Carney tuvo que responder a varias preguntas sobre si Obama no estaba rompiendo el compromiso asumido desde agosto del año pasado de que no toleraría el uso de armas químicas en Siria. Ese es el aspecto más complicado, desde el punto de vista político, de este caso: Obama puso la palabra del presidente de EE UU sobre la mesa, y ahora, su credibilidad y la de su nación están en juego
Los argumentos en ese sentido se multiplican a diario, tanto entre republicanos como demócratas. Este lunes, el ex director de The New York Times, Bill Keller, publicaba un artículo en el que advertía al presidente que los errores cometidos en Irak no debían impedirle ahora hacer lo que sea justo hacer en Siria.
Abocado, aparentemente, por un camino sin retorno, Obama intenta construir el marco internacional adecuado para una intervención militar con las mayores garantías de éxito. El punto más delicado en esa estrategia es Rusia, a donde hoy llega el secretario de Estado, John Kerry, para entrevistarse con el presidente Vladimir Putin y tratar de vencer la resistencia de ese país a derrocar a Asad.
Kerry tiene por delante una misión muy difícil. Ayer mismo, un portavoz del Ministerio ruso de Relaciones Exteriores manifestó su preocupación ante “las señales de que la opinión pública internacional está siendo preparada para una posible intervención militar en Siria”.
La posición de Rusia sobre Siria, donde mantiene su última base militar en el extranjero, ha ido evolucionando en los últimos meses en el sentido de marcar distancias con Asad, pero aún no parece preparado para contribuir a su derrocamiento, y muchos menos para hacerlo mediante el uso de una fuerza internacional.
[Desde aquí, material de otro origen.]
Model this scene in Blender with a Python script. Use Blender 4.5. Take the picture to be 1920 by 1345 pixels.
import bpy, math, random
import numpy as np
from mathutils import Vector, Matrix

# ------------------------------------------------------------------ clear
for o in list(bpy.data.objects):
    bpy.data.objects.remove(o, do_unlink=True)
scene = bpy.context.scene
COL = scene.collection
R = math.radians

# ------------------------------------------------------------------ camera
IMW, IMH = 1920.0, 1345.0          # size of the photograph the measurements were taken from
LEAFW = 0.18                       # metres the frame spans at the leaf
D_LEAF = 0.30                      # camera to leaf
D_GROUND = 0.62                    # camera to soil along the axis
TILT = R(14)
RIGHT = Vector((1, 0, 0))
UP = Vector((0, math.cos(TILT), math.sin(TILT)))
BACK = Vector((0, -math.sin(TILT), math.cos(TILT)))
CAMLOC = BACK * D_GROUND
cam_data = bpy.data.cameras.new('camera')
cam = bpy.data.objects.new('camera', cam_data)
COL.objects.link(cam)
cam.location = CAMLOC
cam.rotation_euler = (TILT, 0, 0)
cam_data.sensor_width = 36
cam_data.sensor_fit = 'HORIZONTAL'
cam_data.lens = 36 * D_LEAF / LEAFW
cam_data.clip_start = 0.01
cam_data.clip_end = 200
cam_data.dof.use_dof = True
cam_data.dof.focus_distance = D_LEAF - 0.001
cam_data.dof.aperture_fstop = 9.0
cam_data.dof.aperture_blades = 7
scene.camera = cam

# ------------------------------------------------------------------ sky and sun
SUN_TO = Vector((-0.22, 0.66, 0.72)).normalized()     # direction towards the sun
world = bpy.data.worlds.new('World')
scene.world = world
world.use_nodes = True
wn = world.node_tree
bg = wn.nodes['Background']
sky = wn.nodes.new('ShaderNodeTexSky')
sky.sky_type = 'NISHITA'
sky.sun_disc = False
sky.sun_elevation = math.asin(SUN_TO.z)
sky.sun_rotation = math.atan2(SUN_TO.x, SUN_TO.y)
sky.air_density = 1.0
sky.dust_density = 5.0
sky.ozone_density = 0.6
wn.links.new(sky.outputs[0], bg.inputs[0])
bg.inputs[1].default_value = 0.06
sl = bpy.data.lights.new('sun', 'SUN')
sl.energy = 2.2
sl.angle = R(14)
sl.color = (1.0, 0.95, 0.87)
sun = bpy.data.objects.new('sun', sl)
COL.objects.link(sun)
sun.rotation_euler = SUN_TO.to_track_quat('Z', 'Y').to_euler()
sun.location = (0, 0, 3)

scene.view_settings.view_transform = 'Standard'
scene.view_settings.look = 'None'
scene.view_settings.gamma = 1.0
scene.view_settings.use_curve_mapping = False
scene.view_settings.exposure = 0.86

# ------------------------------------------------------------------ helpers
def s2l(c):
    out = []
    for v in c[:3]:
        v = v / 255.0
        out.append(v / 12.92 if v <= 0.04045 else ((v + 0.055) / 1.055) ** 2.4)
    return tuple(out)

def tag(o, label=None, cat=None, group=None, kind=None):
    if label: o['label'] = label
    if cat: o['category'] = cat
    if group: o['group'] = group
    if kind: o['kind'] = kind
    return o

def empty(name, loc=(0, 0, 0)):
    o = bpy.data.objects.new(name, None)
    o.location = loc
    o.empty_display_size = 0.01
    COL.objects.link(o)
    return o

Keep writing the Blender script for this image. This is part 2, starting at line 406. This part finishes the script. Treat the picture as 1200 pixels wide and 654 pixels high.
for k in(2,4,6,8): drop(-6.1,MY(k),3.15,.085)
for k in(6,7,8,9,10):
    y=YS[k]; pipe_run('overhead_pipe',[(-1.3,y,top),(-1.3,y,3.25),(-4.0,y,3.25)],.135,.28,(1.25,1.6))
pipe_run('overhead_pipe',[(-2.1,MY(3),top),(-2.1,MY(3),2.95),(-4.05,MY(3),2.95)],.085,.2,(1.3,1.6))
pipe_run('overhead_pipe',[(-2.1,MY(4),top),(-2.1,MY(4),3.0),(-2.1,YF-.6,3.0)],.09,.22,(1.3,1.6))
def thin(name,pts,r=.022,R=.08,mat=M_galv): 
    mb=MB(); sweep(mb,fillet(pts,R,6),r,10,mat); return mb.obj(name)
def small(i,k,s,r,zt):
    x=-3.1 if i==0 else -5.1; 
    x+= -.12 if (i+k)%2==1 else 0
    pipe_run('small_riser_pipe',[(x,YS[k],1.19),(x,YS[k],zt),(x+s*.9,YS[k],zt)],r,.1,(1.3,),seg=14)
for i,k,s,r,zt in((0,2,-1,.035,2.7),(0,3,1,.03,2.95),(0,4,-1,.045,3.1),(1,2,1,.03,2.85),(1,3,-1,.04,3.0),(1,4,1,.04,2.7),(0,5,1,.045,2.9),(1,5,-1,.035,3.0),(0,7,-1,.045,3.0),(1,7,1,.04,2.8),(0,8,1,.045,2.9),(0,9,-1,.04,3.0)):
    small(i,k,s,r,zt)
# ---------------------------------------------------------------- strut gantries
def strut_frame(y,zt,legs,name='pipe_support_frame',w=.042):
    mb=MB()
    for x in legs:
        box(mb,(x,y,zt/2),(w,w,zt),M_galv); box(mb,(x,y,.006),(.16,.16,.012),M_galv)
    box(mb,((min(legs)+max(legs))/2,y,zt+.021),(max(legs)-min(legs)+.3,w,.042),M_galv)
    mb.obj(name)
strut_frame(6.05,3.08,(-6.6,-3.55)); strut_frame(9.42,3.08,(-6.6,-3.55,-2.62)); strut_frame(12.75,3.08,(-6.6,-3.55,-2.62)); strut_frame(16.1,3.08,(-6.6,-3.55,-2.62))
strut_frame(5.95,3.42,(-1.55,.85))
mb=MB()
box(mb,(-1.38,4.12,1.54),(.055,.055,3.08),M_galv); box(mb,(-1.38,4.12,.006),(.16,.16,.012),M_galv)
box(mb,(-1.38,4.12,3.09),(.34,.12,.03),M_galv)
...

EE UU y Rusia tienen algunos intereses comunes en Siria, como el deseo de evitar el surgimiento de grupos islámicos radicales o la propagación de armas químicas. En ese terreno compartido tendrá que intentar moverse Kerry para que Moscú, al menos, deje hacer a EE UU sin una frontal oposición.
Otros aliados imprescindibles serán los gobiernos árabes, menos manejables hoy que en otros tiempos, y que pueden interpretar un ataque a Siria como un conflicto regional, sobre todo si Israel está por medio.